What is the Zero Vector in a Vector Space with Unconventional Operations?

[B18]

Homework Statement

Determine if they given set is a vector space using the indicated operations.

Homework Equations

The Attempt at a Solution

Set {x: x E R} with operations x(+)y=xy and c(.)x=x^c
The (.) is the circle dot multiplication sign, and the (+) is the circle plus addition sign.

I tried to use axioms 1,2,3,6,7,8,9,10 to prove it isn't a vector space and have not found anything yet. I am not entirely sure how I can define the 0 vector which is why i haven't tried axioms 4, and 5.

Anyone able to steer me down the right path on this one?

 

[Ray Vickson]

Homework Statement

Determine if they given set is a vector space using the indicated operations.

Homework Equations

The Attempt at a Solution

Set {x: x E R} with operations x(+)y=xy and c(.)x=x^c
The (.) is the circle dot multiplication sign, and the (+) is the circle plus addition sign.

I tried to use axioms 1,2,3,6,7,8,9,10 to prove it isn't a vector space and have not found anything yet. I am not entirely sure how I can define the 0 vector which is why i haven't tried axioms 4, and 5.

Anyone able to steer me down the right path on this one?

Nobody can say, because we do not know what book you are using and do not know exactly what is the content of Axioms 1,2,3, etc. Different books sometimes have slightly different axioms and will often number them differently.

 

[B18]

Here is the list of axioms I'm using. I never thought of that. Thanks Ray.

 

[Dick]

View attachment 79922
Here is the list of axioms I'm using. I never thought of that. Thanks Ray.

You say you did axiom 6? ##(-1)## is in ##R##. What is ##\frac{1}{2} \odot (-1)##? Are you sure you don't mean ##R## to be the positive reals? And why don't you think about trying 1 as a '0 vector'.

 

[HallsofIvy]

The "0" vector has the property that v+ 0= v for any vector v. Here, that must be that v times "0" is equal to v. So what number has that property? Of course, every vector must have an "additive inverse" which, since "addition of vectors" is here defined as their product, means there is likely to be a problem with the number 0. That is one reason Dick asked about whether the vectors were not the positive reals rather than all real numbers.

 

[B18]

You say you did axiom 6? ##(-1)## is in ##R##. What is ##\frac{1}{2} \odot (-1)##? Are you sure you don't mean ##R## to be the positive reals? And why don't you think about trying 1 as a '0 vector'.

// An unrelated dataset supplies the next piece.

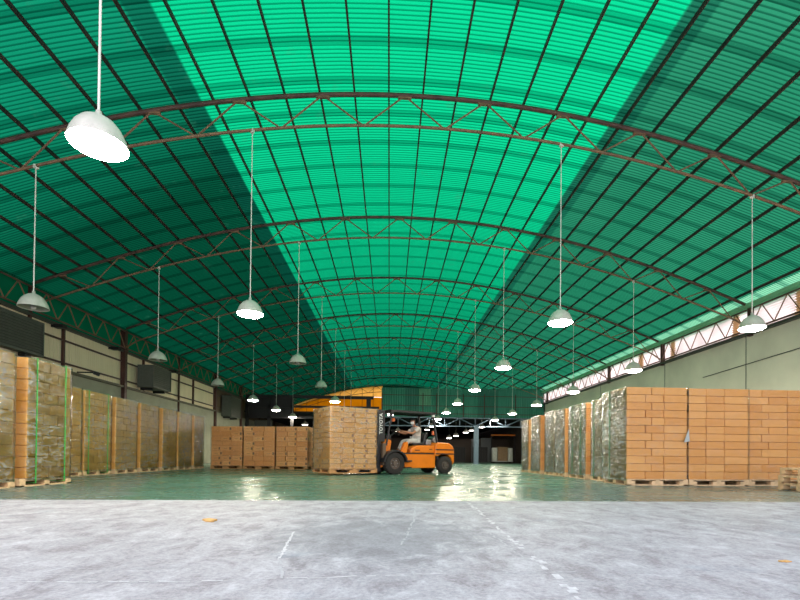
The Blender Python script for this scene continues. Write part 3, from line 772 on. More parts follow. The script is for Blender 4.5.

Wow, that one flew right past me. Apparently I wasn't thinking about exponent rules enough. The set is all real numbers though, nothing indicating that it is only positives.

 

[Mark44]

Wow, that one flew right past me. Apparently I wasn't thinking about exponent rules enough. The set is all real numbers though, nothing indicating that it is only positives.

Can you post a photo of the problem? If the set involved is all real numbers, you're going to have problems with things like ##.5 \odot (-1)##, which is ##(-1)^.5##. Also not stated in this thread is the field that the scalars come from.

 

[B18]

Sure thing!

 

[B18]

The "0" vector has the property that v+ 0= v for any vector v. Here, that must be that v times "0" is equal to v. So what number has that property? Of course, every vector must have an "additive inverse" which, since "addition of vectors" is here defined as their product, means there is likely to be a problem with the number 0. That is one reason Dick asked about whether the vectors were not the positive reals rather than all real numbers.

In this case the zero vector would have to be equal to 1?

 

[HallsofIvy]

Yes, the "zero vector", with this definition of vector addition, must be the number "1".

 

[Mark44]

Yes, the "zero vector", with this definition of vector addition, must be the number "1".

So (B18), keeping in mind that 1 in this space acts like 0, what do you have to "add" to a number x so that ##x \oplus ? = 1##? IOW, what do you have to "add" to a number x to get "zero"? Hope that doesn't boggle your mind too much!